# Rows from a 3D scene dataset
========================================================================
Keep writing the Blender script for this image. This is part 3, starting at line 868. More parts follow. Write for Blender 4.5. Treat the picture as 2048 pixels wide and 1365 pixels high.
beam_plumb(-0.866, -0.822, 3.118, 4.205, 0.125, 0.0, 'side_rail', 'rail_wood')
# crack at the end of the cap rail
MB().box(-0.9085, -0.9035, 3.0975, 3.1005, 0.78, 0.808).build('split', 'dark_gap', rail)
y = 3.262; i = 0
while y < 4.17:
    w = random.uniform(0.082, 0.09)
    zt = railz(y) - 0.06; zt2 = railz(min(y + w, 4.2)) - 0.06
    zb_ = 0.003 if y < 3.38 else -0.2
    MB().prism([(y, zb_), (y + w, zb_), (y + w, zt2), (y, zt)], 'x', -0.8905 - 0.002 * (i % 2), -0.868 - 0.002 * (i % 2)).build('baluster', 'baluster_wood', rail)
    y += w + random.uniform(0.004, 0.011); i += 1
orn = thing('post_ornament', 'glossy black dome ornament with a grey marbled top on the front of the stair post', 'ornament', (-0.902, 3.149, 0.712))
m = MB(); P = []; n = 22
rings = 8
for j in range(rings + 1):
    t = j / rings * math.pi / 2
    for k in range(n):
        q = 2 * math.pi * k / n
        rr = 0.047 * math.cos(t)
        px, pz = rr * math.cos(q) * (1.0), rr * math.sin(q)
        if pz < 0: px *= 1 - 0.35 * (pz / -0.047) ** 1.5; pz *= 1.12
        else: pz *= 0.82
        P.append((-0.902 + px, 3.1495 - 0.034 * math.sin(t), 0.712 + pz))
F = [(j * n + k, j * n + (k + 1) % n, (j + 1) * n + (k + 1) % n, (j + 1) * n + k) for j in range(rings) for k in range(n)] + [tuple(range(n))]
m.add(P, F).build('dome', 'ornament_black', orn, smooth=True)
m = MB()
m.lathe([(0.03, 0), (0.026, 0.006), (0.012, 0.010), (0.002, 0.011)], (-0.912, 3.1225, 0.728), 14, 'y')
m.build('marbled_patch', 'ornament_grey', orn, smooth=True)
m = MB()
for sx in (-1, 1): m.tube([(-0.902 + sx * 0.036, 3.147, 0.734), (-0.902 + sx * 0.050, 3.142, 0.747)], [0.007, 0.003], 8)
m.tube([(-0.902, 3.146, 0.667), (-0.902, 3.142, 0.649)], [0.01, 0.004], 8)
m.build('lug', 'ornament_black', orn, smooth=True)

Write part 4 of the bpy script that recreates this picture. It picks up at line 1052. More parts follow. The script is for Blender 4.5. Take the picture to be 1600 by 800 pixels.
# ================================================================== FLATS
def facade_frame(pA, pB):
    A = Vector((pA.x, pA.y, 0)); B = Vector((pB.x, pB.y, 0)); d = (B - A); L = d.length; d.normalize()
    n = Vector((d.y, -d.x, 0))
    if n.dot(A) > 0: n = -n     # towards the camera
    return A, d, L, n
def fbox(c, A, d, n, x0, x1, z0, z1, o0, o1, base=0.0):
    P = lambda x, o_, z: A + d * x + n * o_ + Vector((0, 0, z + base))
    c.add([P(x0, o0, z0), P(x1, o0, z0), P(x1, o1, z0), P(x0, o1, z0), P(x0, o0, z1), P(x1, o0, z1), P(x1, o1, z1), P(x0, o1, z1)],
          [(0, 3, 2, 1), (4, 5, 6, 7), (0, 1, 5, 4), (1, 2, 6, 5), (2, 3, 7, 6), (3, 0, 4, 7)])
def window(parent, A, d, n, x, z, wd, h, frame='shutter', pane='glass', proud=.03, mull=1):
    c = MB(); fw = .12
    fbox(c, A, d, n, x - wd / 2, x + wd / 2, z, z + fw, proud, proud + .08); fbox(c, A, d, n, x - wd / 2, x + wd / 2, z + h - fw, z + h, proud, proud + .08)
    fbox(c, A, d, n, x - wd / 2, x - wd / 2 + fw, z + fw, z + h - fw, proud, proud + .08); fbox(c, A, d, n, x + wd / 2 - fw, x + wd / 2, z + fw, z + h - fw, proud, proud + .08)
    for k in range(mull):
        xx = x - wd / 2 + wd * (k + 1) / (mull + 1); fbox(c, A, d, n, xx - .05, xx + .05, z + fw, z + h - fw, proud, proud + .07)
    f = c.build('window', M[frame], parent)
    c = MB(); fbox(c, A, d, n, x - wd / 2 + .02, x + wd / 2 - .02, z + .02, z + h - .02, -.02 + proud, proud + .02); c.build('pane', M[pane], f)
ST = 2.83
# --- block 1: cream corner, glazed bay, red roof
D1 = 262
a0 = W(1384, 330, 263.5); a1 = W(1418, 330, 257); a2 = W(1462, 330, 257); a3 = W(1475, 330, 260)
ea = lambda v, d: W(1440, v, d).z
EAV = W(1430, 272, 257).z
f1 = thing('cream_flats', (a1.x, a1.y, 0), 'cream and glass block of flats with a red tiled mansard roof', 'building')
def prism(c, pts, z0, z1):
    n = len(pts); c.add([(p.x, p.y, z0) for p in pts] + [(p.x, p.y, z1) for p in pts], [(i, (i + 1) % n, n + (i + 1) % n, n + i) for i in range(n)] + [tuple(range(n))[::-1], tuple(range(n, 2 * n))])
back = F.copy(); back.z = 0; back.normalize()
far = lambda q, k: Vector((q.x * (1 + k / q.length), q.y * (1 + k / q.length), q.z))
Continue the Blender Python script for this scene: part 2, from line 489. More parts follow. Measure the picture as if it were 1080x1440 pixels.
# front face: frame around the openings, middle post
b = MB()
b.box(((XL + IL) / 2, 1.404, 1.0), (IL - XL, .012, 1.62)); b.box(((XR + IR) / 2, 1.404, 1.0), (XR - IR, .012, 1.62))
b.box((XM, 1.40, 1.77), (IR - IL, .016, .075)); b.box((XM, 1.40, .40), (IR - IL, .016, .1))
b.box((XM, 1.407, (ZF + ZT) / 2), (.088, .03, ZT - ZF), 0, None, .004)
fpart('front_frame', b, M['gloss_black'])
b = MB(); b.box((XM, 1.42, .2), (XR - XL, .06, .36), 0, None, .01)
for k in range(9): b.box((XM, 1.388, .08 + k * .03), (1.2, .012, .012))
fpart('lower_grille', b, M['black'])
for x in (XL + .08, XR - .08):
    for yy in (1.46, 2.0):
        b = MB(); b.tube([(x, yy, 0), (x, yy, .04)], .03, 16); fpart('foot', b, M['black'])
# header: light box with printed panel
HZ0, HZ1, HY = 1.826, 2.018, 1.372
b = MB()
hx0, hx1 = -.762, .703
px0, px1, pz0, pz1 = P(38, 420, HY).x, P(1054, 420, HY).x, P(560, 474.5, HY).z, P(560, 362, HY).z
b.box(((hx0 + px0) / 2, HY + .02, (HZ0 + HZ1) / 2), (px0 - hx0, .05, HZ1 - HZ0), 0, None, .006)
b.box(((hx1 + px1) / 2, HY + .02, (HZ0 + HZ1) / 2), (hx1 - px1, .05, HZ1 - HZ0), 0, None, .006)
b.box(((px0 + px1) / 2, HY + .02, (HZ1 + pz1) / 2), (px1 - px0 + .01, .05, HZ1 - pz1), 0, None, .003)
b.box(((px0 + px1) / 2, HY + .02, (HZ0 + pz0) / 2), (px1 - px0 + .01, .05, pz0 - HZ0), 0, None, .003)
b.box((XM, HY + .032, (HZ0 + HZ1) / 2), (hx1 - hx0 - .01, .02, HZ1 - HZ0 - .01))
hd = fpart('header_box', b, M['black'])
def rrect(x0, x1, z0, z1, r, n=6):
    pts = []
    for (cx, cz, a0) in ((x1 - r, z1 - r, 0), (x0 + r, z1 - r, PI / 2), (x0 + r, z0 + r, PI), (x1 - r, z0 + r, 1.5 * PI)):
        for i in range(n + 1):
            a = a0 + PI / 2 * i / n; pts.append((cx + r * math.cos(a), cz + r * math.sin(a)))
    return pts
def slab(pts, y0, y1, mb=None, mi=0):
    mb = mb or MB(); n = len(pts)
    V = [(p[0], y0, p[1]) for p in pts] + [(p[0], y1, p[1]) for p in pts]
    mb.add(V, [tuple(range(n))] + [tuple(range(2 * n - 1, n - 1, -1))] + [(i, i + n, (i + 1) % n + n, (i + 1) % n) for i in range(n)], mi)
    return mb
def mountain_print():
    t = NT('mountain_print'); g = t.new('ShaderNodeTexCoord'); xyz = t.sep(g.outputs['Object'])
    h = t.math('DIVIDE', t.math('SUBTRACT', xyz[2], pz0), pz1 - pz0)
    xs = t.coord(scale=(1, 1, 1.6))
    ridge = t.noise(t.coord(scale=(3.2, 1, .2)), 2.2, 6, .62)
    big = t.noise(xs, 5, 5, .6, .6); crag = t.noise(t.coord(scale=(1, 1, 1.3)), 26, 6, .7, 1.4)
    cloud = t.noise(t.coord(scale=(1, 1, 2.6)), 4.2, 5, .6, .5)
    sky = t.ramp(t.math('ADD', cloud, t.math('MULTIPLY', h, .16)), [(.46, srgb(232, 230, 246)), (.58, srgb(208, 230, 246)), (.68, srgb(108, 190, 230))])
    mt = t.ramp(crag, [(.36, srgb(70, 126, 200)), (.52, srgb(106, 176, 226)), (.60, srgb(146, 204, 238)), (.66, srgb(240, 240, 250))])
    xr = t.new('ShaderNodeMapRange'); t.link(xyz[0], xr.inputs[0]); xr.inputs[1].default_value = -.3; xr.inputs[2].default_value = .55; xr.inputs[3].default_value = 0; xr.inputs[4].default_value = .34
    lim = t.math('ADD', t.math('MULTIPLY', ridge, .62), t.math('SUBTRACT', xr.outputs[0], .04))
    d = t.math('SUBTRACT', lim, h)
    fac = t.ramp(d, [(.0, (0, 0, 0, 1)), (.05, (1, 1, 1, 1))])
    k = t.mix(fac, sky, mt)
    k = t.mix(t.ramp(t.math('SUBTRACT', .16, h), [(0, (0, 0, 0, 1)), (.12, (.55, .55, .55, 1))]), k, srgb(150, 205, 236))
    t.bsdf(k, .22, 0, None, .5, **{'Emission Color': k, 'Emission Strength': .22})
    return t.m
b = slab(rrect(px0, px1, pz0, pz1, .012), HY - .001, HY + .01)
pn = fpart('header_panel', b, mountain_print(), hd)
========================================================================
# Goal
Gather every line containing the word "More" and copy it.

# Exercise solution
Keep writing the Blender script for this image. This is part 3, starting at line 868. More parts follow. Write for Blender 4.5. Treat the picture as 2048 pixels wide and 1365 pixels high.
Write part 4 of the bpy script that recreates this picture. It picks up at line 1052. More parts follow. The script is for Blender 4.5. Take the picture to be 1600 by 800 pixels.
Continue the Blender Python script for this scene: part 2, from line 489. More parts follow. Measure the picture as if it were 1080x1440 pixels.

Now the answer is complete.